Nonprofit Operations
8.05. This Corporation will
not have or issue shares of stock. No dividend will be paid, and no
part of the income of this Corporation will be distributed to its Members,
Trustees or Officers. The Corporation may pay compensation in a reasonable
amount for services rendered. No member of the Board of Trustees,
however, shall be entitled to any compensation.
Rules of Procedure
8.06 Except as provided in this Code of Regulations, all questions of parliamentary procedure relative to this Corporation shall be governed by Robert’s Rules of Order, Latest revision.
ARTICLE IX.
AMENDMENT
Modification
of Regulations
9.01. The power to alter, amend,
or repeal these Regulations, or to adopt new Regulations, to the extent
allowed by law, is vested in the General Body. These Regulations may
be altered, amended, or repealed, by the General Body at a meeting held
for that purpose, by the affirmative vote of a 2/3rds majority of the
voting members present, if a quorum is present. All such modifications
and amendments will be certified by the Secretary of the Corporation.

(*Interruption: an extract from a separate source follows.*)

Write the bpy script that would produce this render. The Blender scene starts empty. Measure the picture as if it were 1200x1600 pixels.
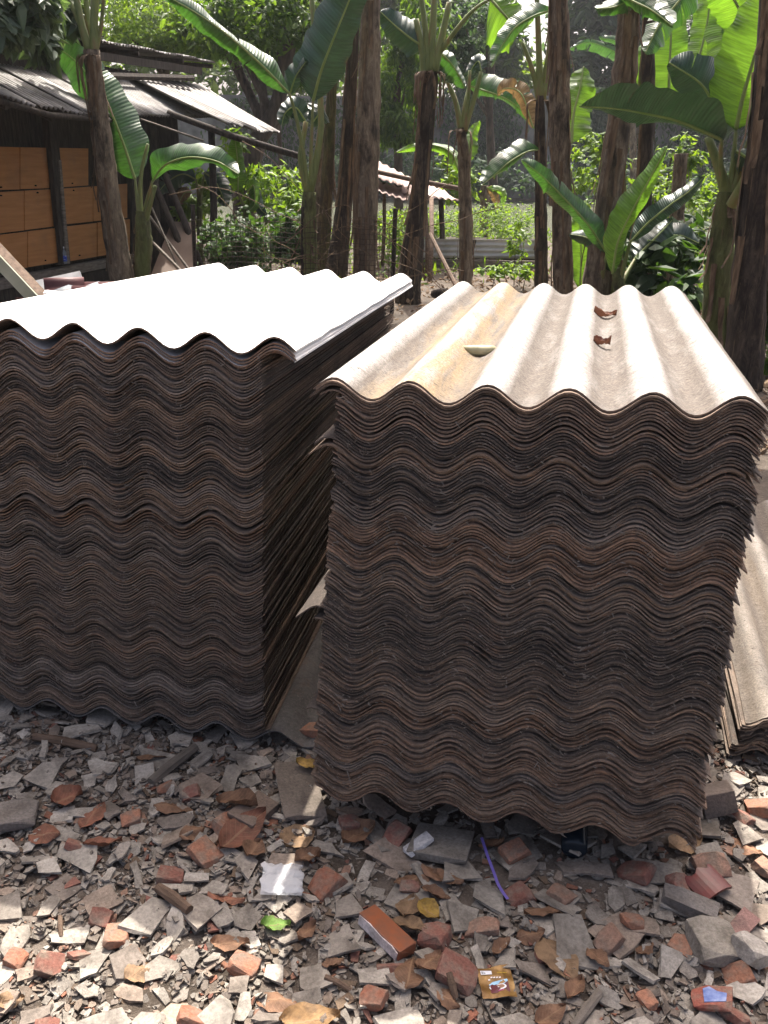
import bpy, math, random
import numpy as np
from mathutils import Vector, Matrix, Euler
random.seed(7); rng = np.random.default_rng(7)
S = bpy.context.scene; COL = S.collection; PI = math.pi

# ------------------------------------------------------------------ camera, sky, sun, exposure
FPX, PITCH, ROLL, CAMH = 1387.5, 0.3751, 0.0184, 1.5997
Fv = Vector((0, math.cos(PITCH), -math.sin(PITCH)))
_R = Vector((1, 0, 0)); _U = Vector((0, math.sin(PITCH), math.cos(PITCH)))
Rv = math.cos(ROLL) * _R + math.sin(ROLL) * _U
Uv = -math.sin(ROLL) * _R + math.cos(ROLL) * _U
CAM = Vector((0, 0, CAMH))
cd = bpy.data.cameras.new('camera'); cam = bpy.data.objects.new('camera', cd); COL.objects.link(cam)
M = Matrix((Rv, Uv, -Fv)).transposed().to_4x4(); M.translation = CAM
cam.matrix_world = M
cd.sensor_fit = 'VERTICAL'; cd.sensor_height = 36; cd.lens = FPX / 1600 * 36
cd.clip_start = 0.05; cd.clip_end = 600
S.camera = cam
SUN_EL, SUN_AZ = math.radians(58.0), math.radians(2.6)
w = bpy.data.worlds.new('World'); S.world = w; w.use_nodes = True
nt = w.node_tree; bg = nt.nodes['Background']; sky = nt.nodes.new('ShaderNodeTexSky')
sky.sky_type = 'NISHITA'; sky.sun_disc = False; sky.sun_elevation = SUN_EL; sky.sun_rotation = SUN_AZ
sky.dust_density = 9.0; sky.air_density = 0.45; sky.ozone_density = 0.3
nt.links.new(sky.outputs[0], bg.inputs[0]); bg.inputs[1].default_value = 0.15
sl = bpy.data.lights.new('sun', 'SUN'); so = bpy.data.objects.new('sun', sl); COL.objects.link(so)
sl.energy = 4.0; sl.angle = math.radians(0.55); sl.color = (1.0, 0.945, 0.86)
sd = Vector((math.sin(SUN_AZ) * math.cos(SUN_EL), math.cos(SUN_AZ) * math.cos(SUN_EL), math.sin(SUN_EL)))
so.rotation_euler = sd.to_track_quat('Z', 'Y').to_euler(); so.location = (0, 0, 30)
S.view_settings.view_transform = 'Standard'; S.view_settings.look = 'None'
S.view_settings.exposure = 1.35; S.view_settings.gamma = 1.0; S.view_settings.use_curve_mapping = False
S.cycles.max_bounces = 8; S.cycles.transparent_max_bounces = 8

# ------------------------------------------------------------------ helpers
def ray(px, py): return Fv + Rv * ((px - 600) / FPX) - Uv * ((py - 800) / FPX)
def at(px, py, Y):
    d = ray(px, py); return CAM + d * (Y / d.y)
def gnd(px, py, z=0.0):
    d = ray(px, py); return CAM + d * ((z - CAMH) / d.z)
def onp(px, py, P, n):
    d = ray(px, py); return CAM + d * ((P - CAM).dot(n) / d.dot(n))
def mpp(px, py, Y): return (Y / ray(px, py).y) / FPX       # metres per photo pixel at that depth

def tag(o, label=None, cat=None, group=None, kind=None):
    if label: o['label'] = label
    if cat: o['category'] = cat
    if group: o['group'] = group
    if kind: o['kind'] = kind
    return o
def mesh(name, v, f, smooth=False, uv=None, rnd=None):
    me = bpy.data.meshes.new(name); me.from_pydata([tuple(p) for p in v], [], f)
    if smooth: me.polygons.foreach_set('use_smooth', [True] * len(me.polygons))
    if uv is not None:
        l = me.uv_layers.new(name='UVMap'); vi = np.empty(len(me.loops), np.int32); me.loops.foreach_get('vertex_index', vi)
        l.data.foreach_set('uv', np.asarray(uv, np.float32)[vi].ravel())
    if rnd is not None:
        a = me.attributes.new('rnd', 'FLOAT', 'FACE'); a.data.foreach_set('value', np.asarray(rnd, np.float32))
    me.update(); return me
def obj(name, me, mat=None, parent=None, loc=None, color=None):
    if isinstance(me, tuple): me = mesh(name, *me)
    o = bpy.data.objects.new(name, me); COL.objects.link(o)
    if mat is not None and not me.materials: me.materials.append(mat)
    if parent is not None: o.parent = parent
    if loc is not None: o.location = loc
    if color is not None: o.color = (*color, 1)
    return o
def empty(name, loc, rz=0.0):
    o = bpy.data.objects.new(name, None); COL.objects.link(o); o.location = loc; o.rotation_euler.z = rz
    o.empty_display_size = .1; return o
def loc_of(parent): return Vector(parent.location) if parent is not None else Vector((0, 0, 0))
def wobj(name, v, f, mat, parent=None, **k):
    """mesh from world coordinates, re-based on its parent's (unrotated) location or on its own base"""
    v = [Vector(p) for p in v]
    col = k.pop('color', None)
    if parent is not None:
        b = loc_of(parent); q = parent.parent
        while q is not None: b += Vector(q.location); q = q.parent
        return obj(name, mesh(name, [p - b for p in v], f, **k), mat, parent, color=col)
    b = Vector((sum(p.x for p in v) / len(v), sum(p.y for p in v) / len(v), min(p.z for p in v)))
    return obj(name, mesh(name, [p - b for p in v], f, **k), mat, None, b, color=col)
def box(c, sx, sy, sz, R=None):
    R = R or Matrix.Identity(3); v = []
    for i in (-1, 1):
        for j in (-1, 1):
            for k in (-1, 1): v.append(Vector(c) + R @ Vector((i * sx / 2, j * sy / 2, k * sz / 2)))
    return v, [(0, 1, 3, 2), (4, 6, 7, 5), (0, 4, 5, 1), (2, 3, 7, 6), (0, 2, 6, 4), (1, 5, 7, 3)]
def slab(quad, th, n=None):
    """a flat board from its front outline (world points) and a thickness pushed away along n"""
    q = [Vector(p) for p in quad]; m = len(q)
    if n is None:
        n = (q[1] - q[0]).cross(q[2] - q[0]).normalized()
        if n.dot(q[0] - CAM) < 0: n = -n
    v = q + [p + n * th for p in q]
    f = [tuple(range(m)), tuple(range(2 * m - 1, m - 1, -1))] + [(i, i + m, (i + 1) % m + m, (i + 1) % m) for i in range(m)]
    return v, f
def join(*parts):
    V, Fc = [], []
    for v, f in parts:
        b = len(V); V += list(v); Fc += [tuple(i + b for i in q) for q in f]
    return V, Fc
def tube(pts, rad, seg=8, wob=0.0, ridge=0.0, seed=0, cap=True):
    pts = [Vector(p) for p in pts]; n = len(pts); r = random.Random(seed)
    rad = list(rad) if hasattr(rad, '__len__') else [rad] * n
    v, f = [], []; up = None; ph = r.random() * 6
    for i, p in enumerate(pts):
        t = (pts[min(i + 1, n - 1)] - pts[max(i - 1, 0)]).normalized()
        a = up if up is not None else (Vector((0, 1, 0)) if abs(t.y) < .8 else Vector((1, 0, 0)))
        a = (a - t * a.dot(t)).normalized(); up = a; b = t.cross(a)
        for j in range(seg):
            th = 2 * PI * j / seg
            rr = rad[i] * (1 + ridge * math.sin(5 * th + ph + i * .12) + ridge * .6 * math.sin(9 * th + 2 * ph) + (r.uniform(-wob, wob) if wob else 0))
            v.append(p + a * (rr * math.cos(th)) + b * (rr * math.sin(th)))
    for i in range(n - 1):
        for j in range(seg):
            k = (j + 1) % seg; f.append((i * seg + j, i * seg + k, (i + 1) * seg + k, (i + 1) * seg + j))
    if cap: f.append(tuple(range(seg - 1, -1, -1))); f.append(tuple((n - 1) * seg + j for j in range(seg)))
    return v, f
def spline(pts, n):
    """Catmull-Rom through points (tuples or Vectors)"""
    P = [np.array(p, float) for p in pts]
    if len(P) == 2: return [Vector(P[0] + (P[1] - P[0]) * i / (n - 1)) for i in range(n)]
    P = [2 * P[0] - P[1]] + P + [2 * P[-1] - P[-2]]; m = len(P) - 3; out = []
    for i in range(n):
        u = i / (n - 1) * m; k = min(int(u), m - 1); t = u - k
        a, b, c, d = P[k:k + 4]
        out.append(Vector(.5 * (2 * b + (c - a) * t + (2 * a - 5 * b + 4 * c - d) * t * t + (3 * b - a - 3 * c + d) * t ** 3)))
    return out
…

This Code of Regulations and
any amendments thereto shall become effective when acted upon favorably
by the General Body. Nothing in this Code of Regulations or in
any amendments thereto shall be deemed to impair any acts or proceedings
undertaken by or on behalf of the Society (Corporation) prior to such
effective date.
Adoption of
Regulations
9.02. Adopted by the unanimous
affirmative vote of the General Body of the Jain Society of Greater
Cleveland on September 24, 2006, at Quality Inn, Richfield,
Ohio
.
Certified by the Secretary,
sd/- Premal Shah
Name of the Secretary, Premal
Shah
On October 11, 2006 at Hampton Inn, Richfield, Ohio.